Exercise brief:
Give the data again exactly, from its opening line through the line in which "def BM(): return bmesh.new()" appears.

Data segment:
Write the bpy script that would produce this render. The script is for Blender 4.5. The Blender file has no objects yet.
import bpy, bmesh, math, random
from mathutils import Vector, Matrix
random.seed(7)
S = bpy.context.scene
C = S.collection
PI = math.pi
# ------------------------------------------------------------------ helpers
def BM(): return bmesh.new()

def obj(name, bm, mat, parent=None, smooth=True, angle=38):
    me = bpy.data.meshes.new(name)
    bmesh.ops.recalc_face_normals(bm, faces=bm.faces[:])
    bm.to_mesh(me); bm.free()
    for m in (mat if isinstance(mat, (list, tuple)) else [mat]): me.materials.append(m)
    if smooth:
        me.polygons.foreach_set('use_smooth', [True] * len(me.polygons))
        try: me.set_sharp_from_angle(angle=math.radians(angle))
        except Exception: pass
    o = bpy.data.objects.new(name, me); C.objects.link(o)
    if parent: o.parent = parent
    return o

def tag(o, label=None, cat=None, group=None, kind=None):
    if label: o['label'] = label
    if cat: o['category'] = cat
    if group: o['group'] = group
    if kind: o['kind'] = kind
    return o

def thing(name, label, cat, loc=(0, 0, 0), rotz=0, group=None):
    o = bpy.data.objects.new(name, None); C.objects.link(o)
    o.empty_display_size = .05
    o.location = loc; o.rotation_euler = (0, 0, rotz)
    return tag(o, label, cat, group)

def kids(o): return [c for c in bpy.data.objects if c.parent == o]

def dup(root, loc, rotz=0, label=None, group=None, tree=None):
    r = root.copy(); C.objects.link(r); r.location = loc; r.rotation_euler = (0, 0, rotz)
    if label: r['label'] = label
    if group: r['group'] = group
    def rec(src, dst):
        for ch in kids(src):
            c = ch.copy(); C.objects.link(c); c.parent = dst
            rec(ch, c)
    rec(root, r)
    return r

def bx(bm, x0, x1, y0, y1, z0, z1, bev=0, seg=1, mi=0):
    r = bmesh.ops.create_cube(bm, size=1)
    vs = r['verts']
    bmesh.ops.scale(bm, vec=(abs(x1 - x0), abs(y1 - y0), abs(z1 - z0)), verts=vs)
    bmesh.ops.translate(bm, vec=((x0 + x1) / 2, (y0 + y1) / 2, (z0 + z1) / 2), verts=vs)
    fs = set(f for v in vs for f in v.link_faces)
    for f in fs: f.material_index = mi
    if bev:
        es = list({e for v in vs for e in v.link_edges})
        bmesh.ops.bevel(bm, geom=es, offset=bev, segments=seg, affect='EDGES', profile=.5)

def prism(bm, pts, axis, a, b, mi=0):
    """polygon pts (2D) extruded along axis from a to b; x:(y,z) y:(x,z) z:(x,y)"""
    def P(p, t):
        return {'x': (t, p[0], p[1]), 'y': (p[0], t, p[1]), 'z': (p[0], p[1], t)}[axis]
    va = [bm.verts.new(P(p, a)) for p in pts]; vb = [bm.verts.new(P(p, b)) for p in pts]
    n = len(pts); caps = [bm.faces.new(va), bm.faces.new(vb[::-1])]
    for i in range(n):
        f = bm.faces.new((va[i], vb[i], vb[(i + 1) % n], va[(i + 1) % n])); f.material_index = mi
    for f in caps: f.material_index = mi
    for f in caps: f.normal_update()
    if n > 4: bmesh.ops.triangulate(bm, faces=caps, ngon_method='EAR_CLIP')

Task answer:
Write the bpy script that would produce this render. The script is for Blender 4.5. The Blender file has no objects yet.
import bpy, bmesh, math, random
from mathutils import Vector, Matrix
random.seed(7)
S = bpy.context.scene
C = S.collection
PI = math.pi
# ------------------------------------------------------------------ helpers
def BM(): return bmesh.new()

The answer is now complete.